Shale Oil Production Performance from a Stimulated Reservoir Volume

Abstract

The horizontal well with multiple transverse fractures has proven to be an effective strategy for shale gas reservoir exploitation. Some operators are successfully producing shale oil using the same strategy. Due to its higher viscosity and eventual 2-phase flow conditions when the formation pressure drops below the oil bubble point pressure, shale oil is limited to lower recovery efficiency than shale gas. However, the recently discovered Eagle Ford formations is significantly overpressured, and initial formation pressures is well above the bubble point pressure in the oil window. This, coupled with successful hydraulic fracturing methodologies, is leading to commercial wells. This study evaluates the recovery potential for oil produced both above and below the bubble point pressure from very low permeability unconventional oil formations.Relative permeability behavior, including the critical gas saturation, is likely to be quite different in created fractures from that of the shale matrix, and technology for laboratory multiphase flow measurements has not been developed for such low absolute permeability values as are found in shale formations. Further, propent embedment and expected multi-phase flow in the created hydraulic fractures can lead to actual values of fracture conductivity in the created fractures order of magnitude lower than the values reported in the laboratory.As with shale gas, high recovery in shale oil wells will require that created hydraulic fractures are spaced close enough to result in interfracture interference during the time the well is on production.
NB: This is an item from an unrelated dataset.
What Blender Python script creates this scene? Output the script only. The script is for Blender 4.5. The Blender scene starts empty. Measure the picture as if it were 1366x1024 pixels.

This study investigates the role of the fracture spacing, fracture conductivity, fracture half-length, critical gas saturation, flowing bottom-hole pressure and matrix permeability in the well economics and the ultimate recovery efficiency considering flow both above and below the bubble point pressure and using known properties of successful shale oil plays. Simulations show that results are strongly dependent on assumed relative permeability behavior, and sensitivity studies provide considerable insight about the long term production behavior than can be expected in these wells.